The framework follows the international shape now familiar across the region. Institutions are expected to identify critical operations whose disruption would materially affect customers, the institution or the broader financial system. They are expected to set tolerances for disruption that the board can defend. They are expected to map the people, processes, technology, information and third parties that support each critical operation, and to test their ability to remain within tolerance under severe but plausible scenarios. Governance, third-party risk and lessons-learned processes wrap around the operating model.
The Philippine context shapes implementation in specific ways. The country is one of the most disaster-prone in the world, with regular exposure to typhoons, earthquakes, volcanic activity and flooding. Operational resilience planning that does not take this seriously, including for staff safety and for the availability of branch and contact centre operations during and after physical events, will not survive supervisory scrutiny. The regular cadence of regional disruption makes resilience a lived expectation rather than an abstract one.
Digital payments resilience is a parallel concern. The BSP's Digital Payments Transformation Roadmap has driven a rapid increase in the share of payments handled digitally, including through InstaPay and PESONet, and the supervisor has been clear that the resilience of the digital payments stack is a system-level priority. Recent incidents affecting payment availability across multiple institutions have reinforced the point that participants need to plan for events that affect shared infrastructure, not only events that affect their own systems.

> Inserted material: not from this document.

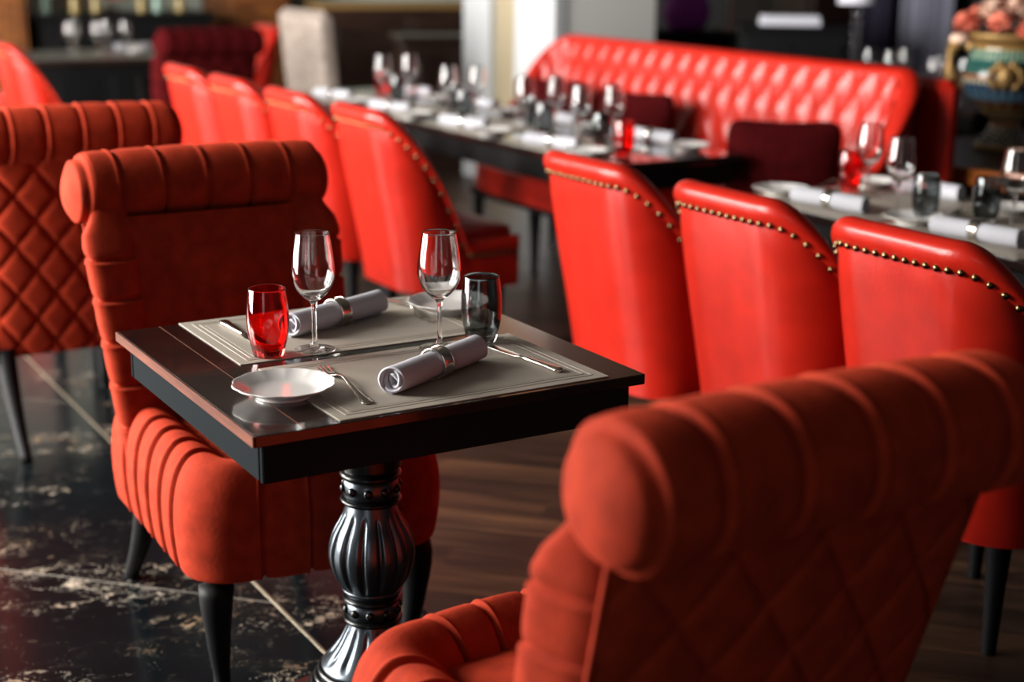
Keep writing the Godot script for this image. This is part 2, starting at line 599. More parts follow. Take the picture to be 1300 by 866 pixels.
func make_velvet_chair() -> void:
	var c := loose("velvet")
	# top roll: a bolster across the top with rounded ends, stitched in channels
	var seams := [-0.272, -0.195, -0.0975, 0.0, 0.0975, 0.195, 0.272]
	var xs := Array(spread(-0.252, 0.252, seams, 60, 0.0042))
	for k in 15:
		var q := 0.252 + 0.052 * sin(k / 14.0 * PI / 2)
		xs.append(q)
		xs.append(-q)
	xs.sort()
	var b := MB.new()
	b.sheet(PackedFloat32Array(xs), MB.lin(48, true), func(x, w):
		var a: float = w * TAU
		var q := clampf((absf(x) - 0.252) / 0.052, 0.0, 1.0)
		var k := pow(maxf(0.0, 1.0 - pow(q, 2.3)), 0.55)
		var cy := 0.927 + 0.006 * (1.0 - pow(x / 0.312, 2.0)) - 0.010 * q
		return Vector3(x, cy + 0.078 * k * sgnpow(sin(a), 0.95), v_lean(0.93) - 0.040 + 0.090 * k * sgnpow(cos(a), 0.92)), false, true,
		func(x, _w): return seam_shape(seam_set(x, seams) * 1.15) if absf(x) < 0.297 else 0.0)
	part("top_roll", b, M.velvet, c)
	# side rolls below it
	var ys := [0.36, 0.448, 0.536, 0.624, 0.712, 0.795]
	for m in [-1.0, 1.0]:
		b = MB.new()
		b.sheet(spread(0.265, 0.895, ys, 24, 0.0042), MB.lin(40, true), func(y, w):
			var u: float = (y - 0.27) / 0.63
			var o := lerpf(0.268, 0.311, u) - 0.040 * smooth(0.825, 0.895, y)
			var i := lerpf(0.165, 0.190, u)
			var a: float = w * TAU
			var rear := 0.5 - 0.5 * sgnpow(sin(a), 0.6)
			var x := ((o + i) / 2.0 + (o - i) / 2.0 * sgnpow(cos(a), 0.66)) * (1.0 - 0.12 * rear)
			return Vector3(m * x, y, v_lean(y) + (0.062 - 0.03 * smooth(0.80, 0.89, y)) * sgnpow(sin(a), 0.66)), false, true,
			func(y, _w): return seam_shape(seam_set(y, ys) * 1.15))
		part("side_roll", b, M.velvet, c)
	# quilted outer panel
	b = MB.new()
	b.sheet(MB.lin(120), MB.lin(130), func(u, w):
		var y := lerpf(0.272, 0.890, w)
		var hw := lerpf(0.236, 0.262, (y - 0.27) / 0.6)
		var x: float = (u * 2.0 - 1.0) * hw
		var edge := pow(absf(u * 2.0 - 1.0), 10.0)
		return Vector3(x, y, v_lean(y) - 0.066 + 0.02 * edge - 0.012 * (1.0 - pow(u * 2.0 - 1.0, 2.0))), false, false,
		func(u, w):
			var x: float = (u * 2.0 - 1.0) * 0.28
			var y := lerpf(0.265, 0.875, w)
			var p := fposmod(x / 0.125 + y / 0.15 + 0.5, 1.0)
			var q := fposmod(x / 0.125 - y / 0.15 + 0.5, 1.0)
			var dp := minf(p, 1.0 - p) * 0.096
			var dq := minf(q, 1.0 - q) * 0.096
			return 0.010 * (1.0 - exp(-dp / 0.0065)) * (1.0 - exp(-dq / 0.0065)))
	part("quilted_panel", b, M.velvet, c)
	# piping down both sides of the outer panel
	for s in [-1, 1]:
		b = MB.new()
		var pts := []
		var rad := []
		for k in 16:
			var y := lerpf(0.275, 0.86, k / 15.0)
			pts.append(Vector3(s * (lerpf(0.236, 0.264, (y - 0.27) / 0.6) + 0.001), y, v_lean(y) - 0.052))
			rad.append(0.005)
		b.tube(pts, rad, 8)
		part("piping", b, M.velvet, c)
	# inner panel
	b = MB.new()
	b.sheet(MB.lin(24), MB.lin(24), func(u, w):
		var y := lerpf(0.36, 0.875, w)
		var k: float = u * 2.0 - 1.0
		return Vector3(k * 0.2, y, v_lean(y) + 0.030 + 0.018 * (1.0 - k * k) * sin(PI * clampf(w, 0, 1))))
	part("inner_panel", b, M.velvet, c)
	# seat: stitched rim and a domed middle
	var outl := func(t): # plan outline, t 0 back left .. 1 back right; [outer, inner]
		var m := 1.0 if t <= 0.5 else -1.0
		var h: float = (t if t <= 0.5 else 1.0 - t) * 2.0
		var o: Vector2
		var i: Vector2
		if h < 0.52:
			var u := h / 0.52
			o = Vector2(-lerpf(0.262, 0.272, u), lerpf(-0.30, 0.165, u))
			i = Vector2(-lerpf(0.150, 0.145, u), lerpf(-0.30, 0.135, u))
		elif h < 0.70:
			var a := (h - 0.52) / 0.18 * PI / 2
			o = Vector2(-0.172, 0.165) + Vector2(-cos(a), sin(a)) * 0.1
			i = Vector2(-0.115, 0.135) + Vector2(-cos(a), sin(a)) * 0.03
		else:
			var u := (h - 0.70) / 0.30
			o = Vector2(-lerpf(0.172, 0.0, u), 0.265 + 0.022 * sin(u * PI / 2))
			i = Vector2(-lerpf(0.115, 0.0, u), 0.165 + 0.008 * u)
		return [Vector2(o.x * m, o.y), Vector2(i.x * m, i.y)]
	var prof := curve([Vector2(0.30, 0.262), Vector2(0.08, 0.258), Vector2(0.0, 0.275), Vector2(-0.06, 0.34), Vector2(-0.05, 0.40), Vector2(0.05, 0.452), Vector2(0.25, 0.486), Vector2(0.50, 0.492), Vector2(0.75, 0.478), Vector2(0.93, 0.452), Vector2(1.02, 0.43)], 4)
	var ss := []
	for z in [-0.20, -0.115, -0.03, 0.055, 0.135]:
		ss.append((z + 0.30) / 0.465 * 0.26)
	for x in [0.142, 0.047]:
		ss.append((0.70 + 0.30 * (1.0 - x / 0.172)) / 2.0)
	var sall := ss.duplicate()
	for s in ss:
		sall.append(1.0 - s)
	b = MB.new()
	var lastp := prof.size() - 1
	b.sheet(spread(0.0, 1.0, sall, 90, 0.0028), MB.lin(prof.size()), func(t, w):
		var oi = outl.call(t)
		var q: Vector2 = prof[roundi(w * lastp)]
		var xz: Vector2 = oi[0].lerp(oi[1], q.x)
		return Vector3(xz.x, q.y, xz.y), false, false,
		func(t, w): return seam_shape(seam_set(t, sall) * 1.75, 0.0075) * smooth(0.0, 0.1, w) * (1.0 + 0.6 * smooth(0.6, 0.95, w)))
	var seat := part("seat", b, M.velvet, c)
	b = MB.new()
	b.sheet(MB.lin(12), MB.lin(30), func(r, t):
		var oi = outl.call(t)
		var e: Vector2 = oi[0].lerp(oi[1], 0.96)
		var ctr := Vector2(0, -0.12)
		var xz: Vector2 = ctr.lerp(e, r)
		return Vector3(xz.x, 0.438 + 0.036 * (1.0 - pow(r, 3.0)), xz.y))
	part("seat_pad", b, M.velvet, seat)
	b = MB.new()
	b.box(Vector3(0, 0.275, -0.03), Vector3(0.48, 0.03, 0.48), 0.01)
	part("seat_frame", b, M.black_wood, c)
	# legs
	for s in [-1, 1]:
		b = MB.new()
		b.tube(curve([Vector3(s * 0.205, 0.285, 0.185), Vector3(s * 0.218, 0.22, 0.205), Vector3(s * 0.215, 0.12, 0.200), Vector3(s * 0.208, 0.04, 0.190), Vector3(s * 0.212, 0.0, 0.198)], 4), [0.036, 0.036, 0.036, 0.035, 0.034, 0.032, 0.029, 0.026, 0.024, 0.022, 0.020, 0.018, 0.017, 0.0165, 0.017, 0.018, 0.019], 12)
		part("leg", b, M.black_wood, c)
		b = MB.new()
		b.tube(curve([Vector3(s * 0.20, 0.285, -0.27), Vector3(s * 0.20, 0.18, -0.32), Vector3(s * 0.20, 0.08, -0.39), Vector3(s * 0.20, 0.0, -0.46)], 4), [0.03, 0.029, 0.028, 0.027, 0.026, 0.024, 0.023, 0.021, 0.02, 0.019, 0.018, 0.017, 0.016], 12)
		part("leg", b, M.black_wood, c)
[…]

Cyber expectations have been progressively tightened through a series of BSP circulars and memoranda, including specific guidance on social engineering, account takeover and the reimbursement of unauthorised transfers. The supervisory focus is moving beyond technical controls towards the customer experience during and after incidents, including the speed and consistency of customer communication, the availability of dispute channels and the institution's ability to absorb the operational load of a major fraud event.
Third-party risk is a maturing area. The Philippine market features both global service providers serving the major institutions and a dense network of domestic technology, processing and operations vendors supporting the broader sector. BSP expectations on third-party arrangements have been strengthened, and supervisory dialogue has focused on the visibility institutions have into critical vendors' own resilience posture, rather than only into the contractual provisions on paper.
For Philippine institutions building their 2026 plans, three points stand out. Anchor the critical operations list in the customer experience during a typhoon, a payments outage or a cyber event, because that is what the supervisor and the public will judge. Treat the digital payments stack as a shared resilience system in which the institution is one participant, not as a purely internal capability. And invest in third-party visibility rather than only in third-party contracts, because the next significant disruption will almost certainly involve a vendor.